Diffusion and Clustering of Carbon Dioxide on non-porous Amorphous Solid Water

TL;DR

This study investigates how CO$_2$ diffuses and segregates on non-porous amorphous solid water surfaces, providing quantitative insights into the energy barriers and interactions relevant to astrophysical ice mantles.

Contribution

It quantifies the diffusion energy barrier of CO$_2$ on np-ASW and compares CO$_2$ and CO interactions, advancing understanding of ice segregation in space environments.

Findings

CO$_2$ diffuses significantly above 65 K

Diffusion energy barrier of CO$_2$ is 2150±50 K

CO$_2$ interacts more strongly with itself than with water

Abstract

Observations by ISO and Spitzer towards young stellar objects (YSOs) showed that CO$_2$ segregates in the icy mantles covering dust grains. Thermal processing of ice mixture was proposed as responsible for the segregation.

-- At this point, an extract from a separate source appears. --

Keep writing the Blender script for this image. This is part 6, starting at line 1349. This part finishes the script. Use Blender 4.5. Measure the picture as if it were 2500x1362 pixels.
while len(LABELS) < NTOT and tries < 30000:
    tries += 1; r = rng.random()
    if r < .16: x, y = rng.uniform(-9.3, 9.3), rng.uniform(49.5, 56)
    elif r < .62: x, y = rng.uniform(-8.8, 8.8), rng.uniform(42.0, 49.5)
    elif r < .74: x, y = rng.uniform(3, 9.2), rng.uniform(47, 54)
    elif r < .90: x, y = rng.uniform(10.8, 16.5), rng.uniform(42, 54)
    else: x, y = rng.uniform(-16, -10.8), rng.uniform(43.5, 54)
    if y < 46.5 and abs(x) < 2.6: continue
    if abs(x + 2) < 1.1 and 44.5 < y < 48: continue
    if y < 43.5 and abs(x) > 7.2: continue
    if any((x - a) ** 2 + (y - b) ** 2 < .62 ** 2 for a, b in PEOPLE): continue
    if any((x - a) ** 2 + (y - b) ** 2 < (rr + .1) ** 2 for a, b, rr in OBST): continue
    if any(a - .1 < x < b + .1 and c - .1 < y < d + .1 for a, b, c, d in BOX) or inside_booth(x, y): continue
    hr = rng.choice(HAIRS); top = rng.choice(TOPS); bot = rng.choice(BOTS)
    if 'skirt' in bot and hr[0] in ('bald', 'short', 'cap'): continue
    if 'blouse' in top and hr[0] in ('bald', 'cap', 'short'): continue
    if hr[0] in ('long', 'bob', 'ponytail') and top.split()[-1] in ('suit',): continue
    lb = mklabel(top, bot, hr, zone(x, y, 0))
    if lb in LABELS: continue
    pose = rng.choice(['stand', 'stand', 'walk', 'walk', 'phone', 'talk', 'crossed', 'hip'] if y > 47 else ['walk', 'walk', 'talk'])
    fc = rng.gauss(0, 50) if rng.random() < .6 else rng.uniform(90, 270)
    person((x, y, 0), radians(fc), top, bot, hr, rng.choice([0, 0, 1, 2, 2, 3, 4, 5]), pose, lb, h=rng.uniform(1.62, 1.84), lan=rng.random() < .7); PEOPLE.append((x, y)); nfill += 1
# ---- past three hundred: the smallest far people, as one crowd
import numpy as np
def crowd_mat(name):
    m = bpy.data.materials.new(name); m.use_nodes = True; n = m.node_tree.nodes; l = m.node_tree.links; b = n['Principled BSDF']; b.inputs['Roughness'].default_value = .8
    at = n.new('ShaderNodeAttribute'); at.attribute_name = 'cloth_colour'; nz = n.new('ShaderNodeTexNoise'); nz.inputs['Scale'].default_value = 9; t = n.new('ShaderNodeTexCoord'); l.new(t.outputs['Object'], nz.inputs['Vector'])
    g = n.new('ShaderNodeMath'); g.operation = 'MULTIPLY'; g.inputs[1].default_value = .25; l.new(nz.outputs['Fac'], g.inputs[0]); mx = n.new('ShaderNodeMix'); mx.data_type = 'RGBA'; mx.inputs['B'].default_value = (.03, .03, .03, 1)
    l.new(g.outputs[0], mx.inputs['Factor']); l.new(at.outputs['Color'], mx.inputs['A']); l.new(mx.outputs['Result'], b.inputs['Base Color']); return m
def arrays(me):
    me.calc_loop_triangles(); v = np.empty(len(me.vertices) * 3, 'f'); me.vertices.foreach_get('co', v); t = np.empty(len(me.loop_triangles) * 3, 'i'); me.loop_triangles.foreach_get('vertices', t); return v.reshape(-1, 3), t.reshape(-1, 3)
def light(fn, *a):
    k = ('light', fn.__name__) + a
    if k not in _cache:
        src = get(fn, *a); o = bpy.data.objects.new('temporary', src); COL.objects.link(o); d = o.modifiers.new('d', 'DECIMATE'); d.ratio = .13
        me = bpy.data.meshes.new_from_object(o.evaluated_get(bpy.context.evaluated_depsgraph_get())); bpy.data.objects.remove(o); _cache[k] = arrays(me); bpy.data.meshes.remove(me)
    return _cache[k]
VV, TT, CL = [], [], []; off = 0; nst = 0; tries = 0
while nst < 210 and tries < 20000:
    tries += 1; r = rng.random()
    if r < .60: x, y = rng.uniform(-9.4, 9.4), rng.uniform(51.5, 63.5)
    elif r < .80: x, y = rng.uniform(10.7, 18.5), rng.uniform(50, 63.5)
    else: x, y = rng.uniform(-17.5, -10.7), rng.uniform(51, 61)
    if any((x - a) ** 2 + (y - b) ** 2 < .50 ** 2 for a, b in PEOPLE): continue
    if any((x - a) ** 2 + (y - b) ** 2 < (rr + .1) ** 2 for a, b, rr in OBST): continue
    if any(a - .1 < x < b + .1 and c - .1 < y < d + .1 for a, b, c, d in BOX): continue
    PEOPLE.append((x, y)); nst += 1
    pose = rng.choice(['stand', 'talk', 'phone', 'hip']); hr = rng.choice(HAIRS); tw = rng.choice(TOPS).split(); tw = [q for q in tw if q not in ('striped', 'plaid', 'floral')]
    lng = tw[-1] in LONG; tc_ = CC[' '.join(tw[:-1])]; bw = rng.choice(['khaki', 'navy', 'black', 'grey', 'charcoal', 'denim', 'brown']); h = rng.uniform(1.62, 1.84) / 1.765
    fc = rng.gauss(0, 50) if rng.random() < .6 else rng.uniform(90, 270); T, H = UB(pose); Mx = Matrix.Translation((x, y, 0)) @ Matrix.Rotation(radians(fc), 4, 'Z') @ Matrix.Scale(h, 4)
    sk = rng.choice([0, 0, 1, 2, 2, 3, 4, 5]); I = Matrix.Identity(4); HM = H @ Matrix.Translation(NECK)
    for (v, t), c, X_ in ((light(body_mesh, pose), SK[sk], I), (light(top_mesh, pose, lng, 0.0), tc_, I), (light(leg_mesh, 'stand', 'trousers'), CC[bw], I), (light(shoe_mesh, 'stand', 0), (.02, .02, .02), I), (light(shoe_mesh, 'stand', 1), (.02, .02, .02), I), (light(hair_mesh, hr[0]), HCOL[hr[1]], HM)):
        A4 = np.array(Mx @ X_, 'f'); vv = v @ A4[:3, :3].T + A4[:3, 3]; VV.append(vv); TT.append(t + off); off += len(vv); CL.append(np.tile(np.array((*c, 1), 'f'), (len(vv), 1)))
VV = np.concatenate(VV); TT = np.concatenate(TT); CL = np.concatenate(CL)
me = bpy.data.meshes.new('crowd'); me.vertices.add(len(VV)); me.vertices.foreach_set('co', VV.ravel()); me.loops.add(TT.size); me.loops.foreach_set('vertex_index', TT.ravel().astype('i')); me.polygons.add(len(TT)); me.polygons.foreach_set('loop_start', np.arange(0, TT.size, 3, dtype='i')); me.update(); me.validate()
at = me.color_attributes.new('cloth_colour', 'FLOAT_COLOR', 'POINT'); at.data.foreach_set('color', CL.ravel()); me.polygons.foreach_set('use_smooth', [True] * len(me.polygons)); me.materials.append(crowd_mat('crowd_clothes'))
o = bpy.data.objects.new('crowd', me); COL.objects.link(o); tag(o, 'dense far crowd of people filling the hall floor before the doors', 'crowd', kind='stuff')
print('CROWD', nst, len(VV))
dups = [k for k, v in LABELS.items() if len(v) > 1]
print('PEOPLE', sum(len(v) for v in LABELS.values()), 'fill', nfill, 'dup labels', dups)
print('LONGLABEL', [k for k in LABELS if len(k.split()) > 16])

Although several laboratory studied thermally induced segregation, a satisfying quantification is still missing. We propose that the diffusion of CO$_2$ along pores inside water ice is the key to quantify segregation. We combined Temperature Programmed Desorption (TPD) and Reflection Absorption InfraRed Spectroscopy (RAIRS) to study how CO$_2$ molecules interact on a non-porous amorphous solid water (np-ASW) surface. We found that CO$_2$ diffuses significantly on a np-ASW surface above 65~K and clusters are formed at well below one monolayer. A simple rate equation simulation finds that the diffusion energy barrier of CO$_2$ on np-ASW is 2150$\pm$50 K, assuming a diffusion pre-exponential factor of 10$^{12}$ s$^{-1}$. This energy should also apply to the diffusion of CO$_2$ on wall of pores. The binding energy of CO$_2$ from CO$_2$ clusters and CO$_2$ from H$_2$O ice have been found to be $2415\pm20$ and $2250\pm20$~K, respectively, assuming the same prefactor for desorption. CO$_2$-CO$_2$ interaction is stronger than CO$_2$-H$_2$O interaction, in agreement with the experimental finding that CO$_2$ does not wet np-ASW surface. For comparison, we carried out similar experiments with CO on np-ASW, and found that the CO-CO interaction is always weaker than CO-H$_2$O. As a result, CO wets np-ASW surface. This study should be of help to uncover the thermal history of CO$_2$ on the icy mantles of dust grains.